I removed the unit from the rear door and removed the black plastic shaft housing collar. I sprayed WD-40 into the shaft housing three times and let it soak for about 30 minutes. I then applied heat from a propane torch very carefully, just to warm the housing and shaft. (Be careful WD-40 is flammable). This expands the metal and releases the corrosion bind. To my amazement, after reinstalling, it now works!!!

Conclusion: water infiltrates the drive shaft housing because it is canted upward. Water and minerals corrode the cheap pot metal housing and the drive shaft due to galvanic reaction (dissimilar metals). Keep the shaft lubricated with a water-displacing product, then buy yourself a premium adult beverage with the money you saved!
Wow! my wiper hasn't worked for a few years and I was going to replace the motor soon. I had read other posts about water getting into the motor and shorting it out, so that's what I assumed mine was. Just read a few posts on here, (yours being the last) went outside, checked ALL the fuses (all good). Turned on the ignition, turned on the rear wiper switch, then went to the rear of the Exp, grabbed the wiper arm and gently but firmly rotated it up ( one hand on the pivot, one on the arm) and it started cycling by itself!!!!! WOO-HOO!!!!! Thanks handgun!! Now I have to replace the wiper blade!
 






The clunk may be the blade getting stuck in the crack between the door and the glass. I loosened the bolts on the inside of the glass and lowered it as far as it would go. I clipped a couple of small black binder clips to the bottom of the glass where the wiper goes over, and secured them with a little black electrical tape.

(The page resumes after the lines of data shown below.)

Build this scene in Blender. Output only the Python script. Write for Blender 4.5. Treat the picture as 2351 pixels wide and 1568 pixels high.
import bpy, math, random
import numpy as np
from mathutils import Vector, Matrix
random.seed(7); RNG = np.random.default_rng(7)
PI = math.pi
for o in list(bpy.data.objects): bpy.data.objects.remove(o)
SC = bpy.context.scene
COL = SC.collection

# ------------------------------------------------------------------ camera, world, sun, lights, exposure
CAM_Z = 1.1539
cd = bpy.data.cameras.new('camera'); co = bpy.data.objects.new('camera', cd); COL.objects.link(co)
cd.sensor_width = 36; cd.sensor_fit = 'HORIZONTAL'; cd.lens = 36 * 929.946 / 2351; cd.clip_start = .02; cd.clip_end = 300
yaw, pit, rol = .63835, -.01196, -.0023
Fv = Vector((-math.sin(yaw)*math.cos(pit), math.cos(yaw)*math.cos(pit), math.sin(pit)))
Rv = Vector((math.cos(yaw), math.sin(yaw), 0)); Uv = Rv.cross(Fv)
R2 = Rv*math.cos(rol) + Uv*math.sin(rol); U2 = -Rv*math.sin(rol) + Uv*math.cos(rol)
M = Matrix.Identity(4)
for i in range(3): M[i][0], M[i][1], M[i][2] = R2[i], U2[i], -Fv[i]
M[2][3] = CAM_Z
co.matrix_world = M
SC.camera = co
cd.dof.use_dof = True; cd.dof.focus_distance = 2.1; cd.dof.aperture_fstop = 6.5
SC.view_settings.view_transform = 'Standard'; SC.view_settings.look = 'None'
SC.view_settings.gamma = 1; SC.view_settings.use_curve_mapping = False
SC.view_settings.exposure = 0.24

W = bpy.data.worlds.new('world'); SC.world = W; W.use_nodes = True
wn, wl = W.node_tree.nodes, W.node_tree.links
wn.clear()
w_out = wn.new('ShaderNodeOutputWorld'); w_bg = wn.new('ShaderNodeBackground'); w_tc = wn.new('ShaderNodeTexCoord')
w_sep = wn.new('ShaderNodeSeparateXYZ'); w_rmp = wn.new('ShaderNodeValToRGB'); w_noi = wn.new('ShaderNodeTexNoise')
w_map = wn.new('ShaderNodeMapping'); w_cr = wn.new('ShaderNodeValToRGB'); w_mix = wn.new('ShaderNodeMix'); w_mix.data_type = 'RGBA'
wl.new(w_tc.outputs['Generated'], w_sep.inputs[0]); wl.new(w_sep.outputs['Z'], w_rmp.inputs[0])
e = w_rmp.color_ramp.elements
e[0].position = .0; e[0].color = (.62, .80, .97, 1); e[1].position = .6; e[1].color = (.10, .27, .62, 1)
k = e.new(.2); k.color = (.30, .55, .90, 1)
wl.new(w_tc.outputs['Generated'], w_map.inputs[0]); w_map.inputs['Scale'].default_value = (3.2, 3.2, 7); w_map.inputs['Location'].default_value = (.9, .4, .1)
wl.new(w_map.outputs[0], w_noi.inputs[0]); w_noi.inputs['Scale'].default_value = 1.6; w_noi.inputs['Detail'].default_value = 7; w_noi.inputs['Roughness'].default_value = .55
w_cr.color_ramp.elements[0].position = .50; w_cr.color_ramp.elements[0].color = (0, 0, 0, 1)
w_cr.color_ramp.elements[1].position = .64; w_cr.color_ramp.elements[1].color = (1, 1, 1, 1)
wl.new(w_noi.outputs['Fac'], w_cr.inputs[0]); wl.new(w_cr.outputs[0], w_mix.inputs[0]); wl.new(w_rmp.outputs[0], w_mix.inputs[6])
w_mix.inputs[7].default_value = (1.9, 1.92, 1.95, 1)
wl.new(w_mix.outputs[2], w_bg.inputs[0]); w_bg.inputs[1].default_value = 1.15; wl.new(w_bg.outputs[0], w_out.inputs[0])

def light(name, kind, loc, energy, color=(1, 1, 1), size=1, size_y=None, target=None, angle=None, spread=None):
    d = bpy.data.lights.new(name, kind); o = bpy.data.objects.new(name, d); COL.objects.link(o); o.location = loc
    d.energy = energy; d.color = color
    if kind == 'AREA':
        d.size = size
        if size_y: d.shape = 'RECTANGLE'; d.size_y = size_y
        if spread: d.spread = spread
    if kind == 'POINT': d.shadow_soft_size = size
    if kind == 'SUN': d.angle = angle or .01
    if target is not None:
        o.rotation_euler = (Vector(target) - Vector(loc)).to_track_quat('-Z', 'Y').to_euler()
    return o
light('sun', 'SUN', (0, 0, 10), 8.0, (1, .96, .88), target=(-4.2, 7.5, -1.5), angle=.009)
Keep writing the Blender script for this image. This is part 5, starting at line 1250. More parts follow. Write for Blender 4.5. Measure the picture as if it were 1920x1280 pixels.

Bridging the gap will allow the wiper to cross over smoothly. The black tape and black clips aren't too noticeable on the dark glass either!

Some people bend the arm out slightly, but then it doesn't wipe as well. I finally got mine to wipe 100%, so I'm not messing with the arm!

gad.... I don't clearly understand the binder clip thing... if you don't mind, do you have a photo of it? thanks in advance
 






Only problem I have with my rear wiper is it won't even come in contact with the glass! It comes on, cycles back and forth nice as you please... about 1/2" -3/4" away from the glass. Thinking I'll just have to replace the entire arm.
 






Mine also gets stuck, I have to kind of force it right before I want to use it.

I found an old bottle of 2-cycle oil in my garage, so I decided to apply some to the bearing thing inside. (Figured that because it was opened about 7-8 years it wouldn't be a good idea to use in gasoline mix, so might as well put it to some kind of use). Still have to physically "un-stick" it every time I want to use the wiper. Maybe I didn't apply it to the right location? Or maybe some other product would work better? I'd imagine the innards could be rusty, since there's definitely a gap that could allow water in, and rear window bearings/hinges are showing some rust :thumbdwn:.

Only problem I have with my rear wiper is it won't even come in contact with the glass! It comes on, cycles back and forth nice as you please... about 1/2" -3/4" away from the glass. Thinking I'll just have to replace the entire arm.

Happened to me, so I kind of just physically bent the arm inward. It only makes contact on about the left half of the sweep that it's supposed to, but it's better than nothing I guess.
 






My 2000 Mountaineer's rear wiper froze up a couple years ago. I took apart the wiper motor to find that the plastic gear inside that turns the wiper sorta warped on one side. I wasn't sure how to fix it without risking destroying the motor, so I just took the whole thing out.

After removing all of the rubber holders on the exterior, I took some JB Weld and some small steel plates and completely sealed off the 4 holes left.

Once I receive the color-match paint I ordered, I plan to use bondo to finish off the body holes and then go through the process of sanding, primering, painting, and clear-coating. Hopefully this'll give me a clean back end and not a big mess.